Upton Beall Sinclair, Jr. was an American author who wrote close to one hundred books in many genres. He achieved popularity in the first half of the twentieth century, acquiring particular fame for his classic muckraking novel, The Jungle (1906). To gather information for the novel, Sinclair spent seven weeks undercover working in the meat packing plants of Chicago. These direct experiences exposed the horrific conditions in the U.S. meat packing industry, causing a public uproar that contributed in part to the passage a few months later of the 1906 Pure Food and Drug Act and the Meat Inspection Act. The Jungle has remained continuously in print since its initial publication. In 1919, he published The Brass Check, a muckraking exposé of American journalism that publicized the issue of yellow journalism and the limitations of the “free press” in the United States. Four years after the initial publication of The Brass Check, the first code of ethics for journalists was created. Time magazine called him "a man with every gift except humor and silence." In 1943, he won the Pulitzer Prize for Fiction.
Sinclair also ran unsuccessfully for Congress as a Socialist, and was the Democratic Party nominee for Governor of California in 1934, though his highly progressive campaign was defeated.

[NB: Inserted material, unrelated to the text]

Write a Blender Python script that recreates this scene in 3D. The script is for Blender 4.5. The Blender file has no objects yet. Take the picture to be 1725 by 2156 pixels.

This part, 11th in the series beginning with World's End, covers the beginning of cold war and the disenchantment of Lanny Budd with socialist and communist ideologies, chiefly due to practices of the regimes professing these ideologies rather than any reducing of his belief in rights of individuals, equality of people, freedom, and so forth. He has opposed the fascist and worse regimes with all he could do, lost a great deal in the process (- one beautiful and loved wife left him due to her conviction that right wing regimes were not wrong in keeping the poor out and the poor were only out to fleece everyone with a soft heart, and another was a German caught by occupation Gestapo in Paris and tortured to death; then there were other friends and relatives galore) - and finally saw their downfall with the end of wwII, testifying against those that were fooled in thinking he was with them. But the role of leftists has now ('46 - '49, the time period covered in this part) undergone a change from rights of humanity and equality of people to adherence to repressive regimes at all costs including of conviction, thought, mind and soul, not to mention lives of anyone who opposes. So Lanny and his wife (he married a writer from Baltimore post loss of his second wife to torture chambers in Paris and mourning her in total secrecy of necessity, due to his role as secret agent of Roosevelt) run an independent radio station to air thoughts of those that would not so adhere to any such regimes and champion freedom, equality, thinking.